The trailers depict armed, violent militias and freed prisoners attempting to “destabilise” society, orchestrated by a shady, esoteric Eastern terrorist group we can assume is  The League Shadows from the first picture. If this is meant to reflect either Occupy or the Arab Spring it is insulting to both as both championed the use of non-violent demonstration and strikes. Any descent into violence occurred at the hands of the violent reaction by the police and armed forces. Also, having an Occupy uprising secretly organised by a shady, Eastern terrorist cell reads something like a Tea-party wet dream. The reason the police and the Tea-party never clash is that the tea-party are so well-armed at their rallies. Surely they would be more likely to attempt an armed coup on their black Socialist president.

Hmmm….from Frank Miller’s “Batman: Year One”. Sounds like that Occupy nonsense.

Batman and Fascist propaganda are no strange bedfellows. Frank Miller, creator of the famed and yes overrated Dark Knight Returns graphic novel, gave the character new-life as a quasi-fascist, anti-state loon and also wrote and drew an anti-muslim propaganda rag entitled Holy Terrorthough DC Comics were wise enough to allow him to actually feature Batman in the book. The writer recently sunk to new lows in an online rant about the Occupy movement which is so uninformed an demented it reads like a Rorschach journal entry. Given that TDK Returns revolves around the Batman coming out of a stretch of retirement, just as the latest film will, it merits mentioning.
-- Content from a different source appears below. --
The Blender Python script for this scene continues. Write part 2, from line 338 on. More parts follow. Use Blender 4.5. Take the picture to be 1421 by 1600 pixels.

Will The Dark Knight Rises really go the whole hog and confuse Occupiers with armed terrorists, terrorists with ninjas, revolutionaries with terrorists, order with peace? Or will Wayne turn around and realise he could have enacted more significant change had he paid more taxes and instead of buying mini-tanks just gave some of his loose change to upgrading the city’s infrastructure like his good ol’ Da did.